Now that the Financial Conduct Authority (FCA) has announced a £7.5bn redress scheme for customers who were mis-sold car finance, up to 12 million car buyers could be owed compensation. But that also means there will be scammers out to prey on unsuspecting consumers with promises of easy money.
As part of the scheme, lenders will be required to contact eligible customers who have not already lodged claims. To help streamline the scheme and reduce costs to lenders, the FCA has dropped a previously planned requirement for lenders to use recorded delivery letters, and will now allow ‘a range of communication channels’ instead. But that opens the door for scammers posing as lenders to catch out unwary customers.

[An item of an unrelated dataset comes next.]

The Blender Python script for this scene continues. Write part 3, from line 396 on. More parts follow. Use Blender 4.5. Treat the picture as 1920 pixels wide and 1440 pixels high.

Anyone receiving a phone call, text message or email about potential car finance compensation should immediately be suspicious. Do not give out any personal information – end the call, do not reply to the email or click on any links in the email, and do not call any phone number that claims to be from your lender.
You can then contact your lender yourself and in your own time, and the best way to guarantee that you’re talking to the genuine lender is to check their contact details on the FCA website, or by calling the FCA’s scams helpline (0800 111 6768), before calling, emailing or filling in any online forms.
The FCA has given lenders clear instructions on how to handle customer claims, deadlines to respond to customer claims and deadlines to contact customers who may be eligible for compensation. You don’t need to pay any company to handle your compensation claim on your behalf. You are entitled to join a class action or engage a claims management company to act on your behalf if you wish, and they may claim that they could earn you more money than by using the free FCA process, but the FCA is advising against this and so are we. The FCA’s free claims process is designed to ensure that eligible customers get fairly compensated for any losses.
Customers have until August 2027 to lodge a car finance claim, so we are going to see a lot of news coverage and a lot of advertising from claims management firms for the next 18 months or so. But that also means that there will be plenty of scammers around over that same period, so customers need to beware.